14 April 2022| Articles


Offshore renewables can play a key role in harnessing the benefits of the blue economy for sustainable development in Small Island Developing States (SIDS), said IRENA Director-General Francesco La Camera, at the Our Oceans conference held in the western Pacific nation of Palau.

Aimed at highlighting the plight of nations on the frontline of climate change as they grapple with rising sea levels, the two-day conference with over 500 delegates from more than 80 nations taking part, including co-host John Kerry, US Special Presidential Envoy for Climate.

Speaking at a high-level panel discussion themed Creating Sustainable Blue Economies, Mr. La Camera said for SIDS and other vulnerable island nations, the development of the ocean economy holds considerable promise. “Offshore renewables can benefit all sectors of the economy, including tourism, shipping, aquaculture, agriculture, and water desalination,” he added.

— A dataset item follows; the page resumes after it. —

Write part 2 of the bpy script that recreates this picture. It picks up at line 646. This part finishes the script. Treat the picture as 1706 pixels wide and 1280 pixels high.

Upscaling offshore renewables, including wind, wave, and tidal energy, may also bring major benefits for small island nations in terms of climate change mitigation as well as reduce dependency on fossil fuels imports, Mr. La Camera pointed out.

“Offshore energy systems are well suited to be located near aquaculture farms, as these often consist of a floating structure that is commonly tethered to the seafloor, which could be directly integrated into the aquaculture system,” he added, citing successful case studies from France and Scotland. Presenting the key highlights from IRENA’s recently launched World Energy Transitions Outlook 2022, Mr. La Camera stressed the urgency for strong climate action and the need to accelerate the deployment of renewables. “The 1.5℃ goal is going to vanish soon if we do not dramatically change the way we do business. We need to urgently work toward replacing coal with renewables and increase the deployment of renewables by three times every year. We see renewable energy providing 65% of the total electricity supply by 2030, respectively from over 25% in 2018,” he said.

Many small island nations have demonstrated an increasing interest in harnessing the opportunities of ocean energy technologies in the recent past. “We see more and more islands across the Caribbean and the Pacific developing strategies and conducting feasibility studies to integrate offshore renewables in their national energy plans. There has never been a better time for renewable energy deployment and development to drive the ocean economy of SIDS, in an achievable and sustainable manner,” he added.